Journalist Ash Sarkar on Labour's bruising loss in ex-industrial strongholds as the Red Wall crumbled - with Labour seats since the end of World War I being lost to the Tories

Jeremy Corbyn announces he will resign as Labour leader

Despite shifting the dial on the national conversation about austerity, Corbyn’s Labour failed to end it once and for all.

The result is nothing less than devastating.

The Red Wall crumbled. Seats which have been held by Labour since the end of World War I are now in the hands of Boris Johnson.

This is the worst Labour defeat in 84 years.
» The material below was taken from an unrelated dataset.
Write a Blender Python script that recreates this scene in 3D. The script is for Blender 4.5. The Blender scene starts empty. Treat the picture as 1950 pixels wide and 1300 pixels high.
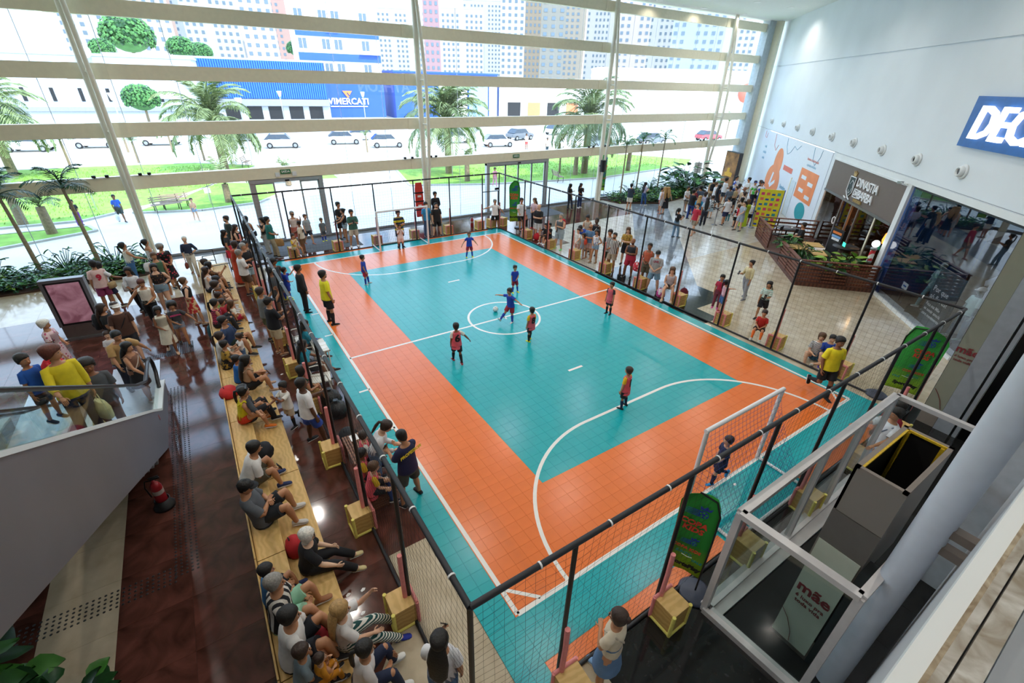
import bpy, math, random, re
from mathutils import Vector, Matrix
R = math.radians
rnd = random.Random(7)
SC = bpy.context.scene
COL = SC.collection

# ---------------------------------------------------------------- camera
FPX, PCX, PCY = 878.46, 975.0, 650.0
CR = ((0.835899, -0.548328, 0.024659), (-0.251621, -0.422737, -0.870621), (0.487810, 0.721547, -0.491336))
CAMLOC = Vector((-2.44894, -3.25926, 7.06192))
cam = bpy.data.cameras.new('camera'); camo = bpy.data.objects.new('camera', cam); COL.objects.link(camo)
cam.sensor_fit = 'HORIZONTAL'; cam.sensor_width = 36.0; cam.lens = FPX * 36.0 / 1950.0
cam.clip_start = 0.05; cam.clip_end = 3000
CX, CY, CZ = Vector(CR[0]), Vector(CR[1]), Vector(CR[2])
m = Matrix((( CX.x, -CY.x, -CZ.x, CAMLOC.x), (CX.y, -CY.y, -CZ.y, CAMLOC.y), (CX.z, -CY.z, -CZ.z, CAMLOC.z), (0, 0, 0, 1)))
camo.matrix_world = m
SC.camera = camo

# ---------------------------------------------------------------- sky, sun, room lights, exposure
SC.view_settings.view_transform = 'Standard'; SC.view_settings.look = 'None'
SC.view_settings.gamma = 1.0; SC.view_settings.use_curve_mapping = False
SC.view_settings.exposure = 1.4
SKY_STRENGTH = 1.9
SUN_STRENGTH = 2.3
LAMP_W = 120.0
w = bpy.data.worlds.new('sky'); SC.world = w; w.use_nodes = True
nt = w.node_tree
bgn = nt.nodes['Background']
tc = nt.nodes.new('ShaderNodeTexCoord'); sep = nt.nodes.new('ShaderNodeSeparateXYZ')
rmp = nt.nodes.new('ShaderNodeValToRGB')
nt.links.new(tc.outputs['Generated'], sep.inputs[0]); nt.links.new(sep.outputs['Z'], rmp.inputs[0])
rmp.color_ramp.elements[0].position = 0.0; rmp.color_ramp.elements[0].color = (0.80, 0.90, 1.0, 1)
rmp.color_ramp.elements[1].position = 0.7; rmp.color_ramp.elements[1].color = (0.42, 0.64, 1.0, 1)
nt.links.new(rmp.outputs[0], bgn.inputs['Color']); bgn.inputs['Strength'].default_value = SKY_STRENGTH
sl = bpy.data.lights.new('sun', 'SUN'); sl.energy = SUN_STRENGTH; sl.angle = R(0.6); sl.color = (1.0, 0.96, 0.88)
so = bpy.data.objects.new('sun', sl); COL.objects.link(so)
so.rotation_euler = (R(38), R(14), 0)
so.location = (0, 40, 40)
CEIL = 11.45
def lamp(x, y, z, wts, rad=0.06, spot=True, colr=(1.0, 0.93, 0.84)):
    l = bpy.data.lights.new('downlight_bulb', 'SPOT' if spot else 'POINT'); l.energy = wts; l.shadow_soft_size = rad; l.color = colr
    if spot: l.spot_size = R(150); l.spot_blend = 0.6
    o = bpy.data.objects.new('downlight_bulb', l); COL.objects.link(o); o.location = (x, y, z)
    return o
LAMPS = [(x, y) for x in (-7, -1.5, 4.0, 9.5, 15.0) for y in (-2.0, 3.5, 9.0, 14.5, 19.0) if y > -1 or x < 12]
LAMPS += [(27.7, 20.4), (23.4, 20.3), (27.8, 16.8), (31.9, 20.3), (31.1, 16.6), (21.5, 14.5), (20.5, 9.5)]
SC.cycles.max_bounces = 10; SC.cycles.transparent_max_bounces = 24; SC.cycles.sample_clamp_indirect = 6.0
SC.cycles.caustics_reflective = False; SC.cycles.caustics_refractive = False

# ---------------------------------------------------------------- pixels of the photograph to points of the place
def ray(px, py):
    return (CX * ((px - PCX) / FPX) + CY * ((py - PCY) / FPX) + CZ).normalized()
def at(px, py, z=0.0):
    d = ray(px, py); return CAMLOC + d * ((z - CAMLOC.z) / d.z)
def on_y(px, py, y):
    d = ray(px, py); return CAMLOC + d * ((y - CAMLOC.y) / d.y)
def project(p):
    v = Vector(p) - CAMLOC; z = v.dot(CZ)
    return PCX + FPX * v.dot(CX) / z, PCY + FPX * v.dot(CY) / z
def height_at(foot, head):
    g = at(*foot); best = (1e9, 1.6)
    for i in range(60, 215):
        q = project((g.x, g.y, i * 0.01)); e = (q[0] - head[0]) ** 2 + (q[1] - head[1]) ** 2
        if e < best[0]: best = (e, i * 0.01)
    return best[1]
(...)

And now, we must work out why it happened.

Labour’s Leave voters were always in the minority.

But losing them proved fatal, tipping the balance in the Conservative’s favour in key English constituencies across the former industrial heartlands.

The British electoral system is unforgiving of uneven vote distributions, and even though Corbyn managed to claim just over 3% more of the vote than Ed Miliband, he wound up with 29 fewer seats than Labour’s tally after the 2015 election.

 

Corbyn steered his party to a poor General Election result(REUTERS)

 

 

So does Corbyn’s bruising losses in ex-industrial strongholds mean that his party have lost touch with the working class? Initial polling suggests there’s not a massive difference in the Labour vote across social grades.